Exercise requirements: Tally each line where the word "pixels" occurs, then give only the total.

Dataset records:

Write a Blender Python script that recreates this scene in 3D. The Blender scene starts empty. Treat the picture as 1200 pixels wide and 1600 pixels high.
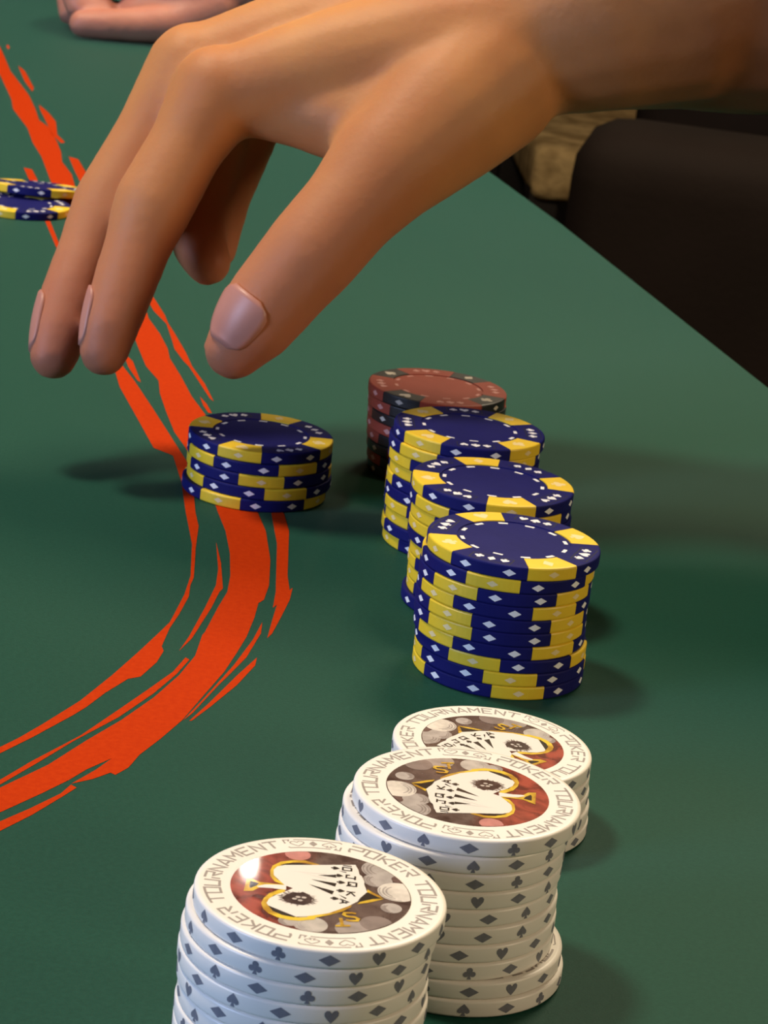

* * *

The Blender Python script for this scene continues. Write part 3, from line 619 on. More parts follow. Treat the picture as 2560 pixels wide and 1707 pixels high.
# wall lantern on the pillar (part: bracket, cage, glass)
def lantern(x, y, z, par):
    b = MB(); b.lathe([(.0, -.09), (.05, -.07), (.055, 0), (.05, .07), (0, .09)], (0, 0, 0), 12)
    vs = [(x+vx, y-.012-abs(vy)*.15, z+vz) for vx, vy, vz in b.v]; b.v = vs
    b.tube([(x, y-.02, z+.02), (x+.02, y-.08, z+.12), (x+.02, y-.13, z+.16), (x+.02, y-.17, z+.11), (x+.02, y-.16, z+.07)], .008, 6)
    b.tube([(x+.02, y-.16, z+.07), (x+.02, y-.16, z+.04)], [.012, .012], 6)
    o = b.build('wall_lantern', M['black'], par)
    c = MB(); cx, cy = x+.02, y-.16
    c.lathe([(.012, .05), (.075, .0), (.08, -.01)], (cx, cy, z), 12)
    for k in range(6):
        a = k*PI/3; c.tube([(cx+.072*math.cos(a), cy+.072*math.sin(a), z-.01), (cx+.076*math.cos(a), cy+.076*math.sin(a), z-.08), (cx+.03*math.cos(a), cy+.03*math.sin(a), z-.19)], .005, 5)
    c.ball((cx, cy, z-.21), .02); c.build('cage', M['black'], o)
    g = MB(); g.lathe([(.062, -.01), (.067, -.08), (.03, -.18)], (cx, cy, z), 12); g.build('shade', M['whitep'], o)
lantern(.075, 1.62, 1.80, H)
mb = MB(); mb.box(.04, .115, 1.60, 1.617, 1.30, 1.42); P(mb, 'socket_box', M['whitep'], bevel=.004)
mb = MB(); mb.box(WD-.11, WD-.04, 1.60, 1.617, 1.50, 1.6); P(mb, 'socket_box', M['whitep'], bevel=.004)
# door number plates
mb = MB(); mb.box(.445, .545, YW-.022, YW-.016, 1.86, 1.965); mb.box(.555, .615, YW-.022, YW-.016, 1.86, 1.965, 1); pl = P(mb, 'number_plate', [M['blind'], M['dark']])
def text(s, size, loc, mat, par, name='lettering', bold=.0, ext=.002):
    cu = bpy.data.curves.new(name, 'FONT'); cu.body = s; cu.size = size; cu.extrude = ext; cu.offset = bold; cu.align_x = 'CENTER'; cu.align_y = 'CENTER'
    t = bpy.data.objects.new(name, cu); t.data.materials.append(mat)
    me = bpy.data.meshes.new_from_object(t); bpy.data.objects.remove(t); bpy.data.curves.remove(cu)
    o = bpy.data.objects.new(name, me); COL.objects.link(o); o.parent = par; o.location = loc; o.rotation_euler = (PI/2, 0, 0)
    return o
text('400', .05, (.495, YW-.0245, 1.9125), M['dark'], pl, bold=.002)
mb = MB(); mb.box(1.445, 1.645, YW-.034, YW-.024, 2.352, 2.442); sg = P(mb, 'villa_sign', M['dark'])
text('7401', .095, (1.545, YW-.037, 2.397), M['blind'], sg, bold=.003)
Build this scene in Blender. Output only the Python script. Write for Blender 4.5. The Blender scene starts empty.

The result: 2